═════ DATA SHOWN

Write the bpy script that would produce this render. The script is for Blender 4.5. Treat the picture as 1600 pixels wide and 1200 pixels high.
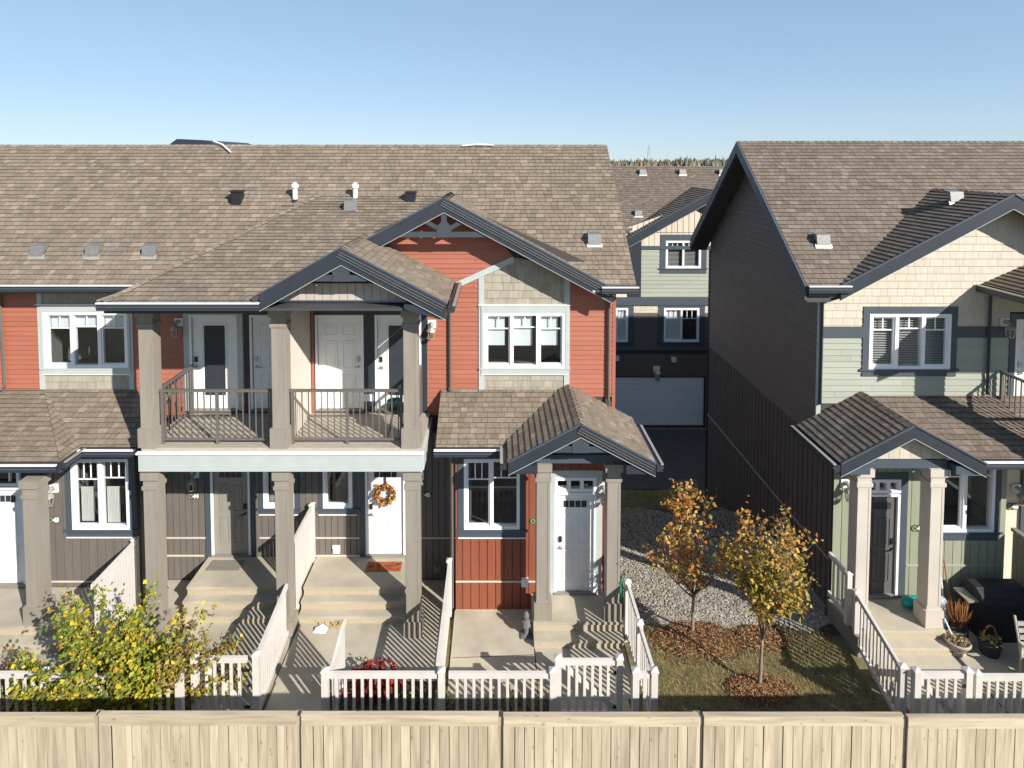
import bpy, math, random
from mathutils import Vector, Matrix
for _o in list(bpy.data.objects):
    bpy.data.objects.remove(_o)
rnd = random.Random(7)
SC = bpy.context.scene
COL = SC.collection
# ------------------------------------------------------------------ camera
CAM_H, FPX, VX, HY, PITCH = 9.0, 950.0, 775.0, 250.0, math.radians(2.7)
CY = HY + FPX * math.tan(PITCH)
cd = bpy.data.cameras.new('camera')
cam = bpy.data.objects.new('camera', cd)
COL.objects.link(cam)
cam.location = (0, 0, CAM_H)
cam.rotation_euler = (math.radians(90) - PITCH, 0, 0)
cd.sensor_fit = 'HORIZONTAL'
cd.sensor_width = 36.0
cd.lens = FPX / 1600 * 36.0
cd.shift_x = (800 - VX) / 1600
cd.shift_y = -(600 - CY) / 1600
cd.clip_start = 0.1
cd.clip_end = 6000
SC.camera = cam
# ------------------------------------------------------------------ sky and sun
SUN_EL, SUN_AZ = math.radians(30.5), math.radians(44.0)     # azimuth: to the right of straight behind the camera
SDIR = Vector((math.sin(SUN_AZ) * math.cos(SUN_EL), -math.cos(SUN_AZ) * math.cos(SUN_EL), math.sin(SUN_EL)))
w = bpy.data.worlds.new('World')
SC.world = w
w.use_nodes = True
nt = w.node_tree
bg = nt.nodes['Background']
sky = nt.nodes.new('ShaderNodeTexSky')
sky.sky_type = 'NISHITA'
sky.sun_disc = False
sky.sun_elevation = SUN_EL
sky.sun_rotation = math.atan2(SDIR.x, SDIR.y)
sky.altitude = 1800
sky.air_density = 1.0
sky.dust_density = 0.0
sky.ozone_density = 2.2
gam = nt.nodes.new('ShaderNodeGamma')                       # flatter sky gradient: compresses the range of the whole sky alike
gam.inputs[1].default_value = 0.42
tin = nt.nodes.new('ShaderNodeVectorMath')
tin.operation = 'MULTIPLY'
tin.inputs[1].default_value = (1.36, 1.64, 1.95)
nt.links.new(sky.outputs[0], gam.inputs[0])
nt.links.new(gam.outputs[0], tin.inputs[0])
nt.links.new(tin.outputs[0], bg.inputs[0])
bg.inputs[1].default_value = 0.13
sl = bpy.data.lights.new('sun', 'SUN')
sl.energy = 5.0
sl.angle = math.radians(0.5)
sl.color = (1.0, 0.95, 0.88)
sun = bpy.data.objects.new('sun', sl)
COL.objects.link(sun)
sun.rotation_euler = (-SDIR).to_track_quat('-Z', 'Y').to_euler()
sun.location = SDIR * 60
SC.view_settings.view_transform = 'Standard'
SC.view_settings.look = 'None'
SC.view_settings.gamma = 1.0
SC.view_settings.exposure = 0.62
SC.cycles.max_bounces = 8
SC.cycles.transparent_max_bounces = 16

# ------------------------------------------------------------------ survey helper: the point of a frontal plane (distance Y) read off the photo
def at(px, py, Y):
    a = (px - VX) / FPX
    b = -(py - CY) / FPX
    t = Y / (math.cos(PITCH) + b * math.sin(PITCH))
    return Vector((a * t, Y, CAM_H + (-math.sin(PITCH) + b * math.cos(PITCH)) * t))
def atx(px, py, Y): return at(px, py, Y).x
def atz(px, py, Y): return at(px, py, Y).z
def gnd(px, py, z=0.0):
    a = (px - VX) / FPX
    b = -(py - CY) / FPX
    t = (z - CAM_H) / (-math.sin(PITCH) + b * math.cos(PITCH))
    return Vector((a * t, (math.cos(PITCH) + b * math.sin(PITCH)) * t, z))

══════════

— WHAT YOU HAVE TO DO —
The data should be printed again unchanged; leave its pictures out.

— REPLY —
Write the bpy script that would produce this render. The script is for Blender 4.5. Treat the picture as 1600 pixels wide and 1200 pixels high.
import bpy, math, random
from mathutils import Vector, Matrix
for _o in list(bpy.data.objects):
    bpy.data.objects.remove(_o)
rnd = random.Random(7)
SC = bpy.context.scene
COL = SC.collection
# ------------------------------------------------------------------ camera
CAM_H, FPX, VX, HY, PITCH = 9.0, 950.0, 775.0, 250.0, math.radians(2.7)
CY = HY + FPX * math.tan(PITCH)
cd = bpy.data.cameras.new('camera')
cam = bpy.data.objects.new('camera', cd)
COL.objects.link(cam)
cam.location = (0, 0, CAM_H)
cam.rotation_euler = (math.radians(90) - PITCH, 0, 0)
cd.sensor_fit = 'HORIZONTAL'
cd.sensor_width = 36.0
cd.lens = FPX / 1600 * 36.0
cd.shift_x = (800 - VX) / 1600
cd.shift_y = -(600 - CY) / 1600
cd.clip_start = 0.1
cd.clip_end = 6000
SC.camera = cam
# ------------------------------------------------------------------ sky and sun
SUN_EL, SUN_AZ = math.radians(30.5), math.radians(44.0)     # azimuth: to the right of straight behind the camera
SDIR = Vector((math.sin(SUN_AZ) * math.cos(SUN_EL), -math.cos(SUN_AZ) * math.cos(SUN_EL), math.sin(SUN_EL)))
w = bpy.data.worlds.new('World')
SC.world = w
w.use_nodes = True
nt = w.node_tree
bg = nt.nodes['Background']
sky = nt.nodes.new('ShaderNodeTexSky')
sky.sky_type = 'NISHITA'
sky.sun_disc = False
sky.sun_elevation = SUN_EL
sky.sun_rotation = math.atan2(SDIR.x, SDIR.y)
sky.altitude = 1800
sky.air_density = 1.0
sky.dust_density = 0.0
sky.ozone_density = 2.2
gam = nt.nodes.new('ShaderNodeGamma')                       # flatter sky gradient: compresses the range of the whole sky alike
gam.inputs[1].default_value = 0.42
tin = nt.nodes.new('ShaderNodeVectorMath')
tin.operation = 'MULTIPLY'
tin.inputs[1].default_value = (1.36, 1.64, 1.95)
nt.links.new(sky.outputs[0], gam.inputs[0])
nt.links.new(gam.outputs[0], tin.inputs[0])
nt.links.new(tin.outputs[0], bg.inputs[0])
bg.inputs[1].default_value = 0.13
sl = bpy.data.lights.new('sun', 'SUN')
sl.energy = 5.0
sl.angle = math.radians(0.5)
sl.color = (1.0, 0.95, 0.88)
sun = bpy.data.objects.new('sun', sl)
COL.objects.link(sun)
sun.rotation_euler = (-SDIR).to_track_quat('-Z', 'Y').to_euler()
sun.location = SDIR * 60
SC.view_settings.view_transform = 'Standard'
SC.view_settings.look = 'None'
SC.view_settings.gamma = 1.0
SC.view_settings.exposure = 0.62
SC.cycles.max_bounces = 8
SC.cycles.transparent_max_bounces = 16

# ------------------------------------------------------------------ survey helper: the point of a frontal plane (distance Y) read off the photo
def at(px, py, Y):
    a = (px - VX) / FPX
    b = -(py - CY) / FPX
    t = Y / (math.cos(PITCH) + b * math.sin(PITCH))
    return Vector((a * t, Y, CAM_H + (-math.sin(PITCH) + b * math.cos(PITCH)) * t))
def atx(px, py, Y): return at(px, py, Y).x
def atz(px, py, Y): return at(px, py, Y).z
def gnd(px, py, z=0.0):
    a = (px - VX) / FPX
    b = -(py - CY) / FPX
    t = (z - CAM_H) / (-math.sin(PITCH) + b * math.cos(PITCH))
    return Vector((a * t, (math.cos(PITCH) + b * math.sin(PITCH)) * t, z))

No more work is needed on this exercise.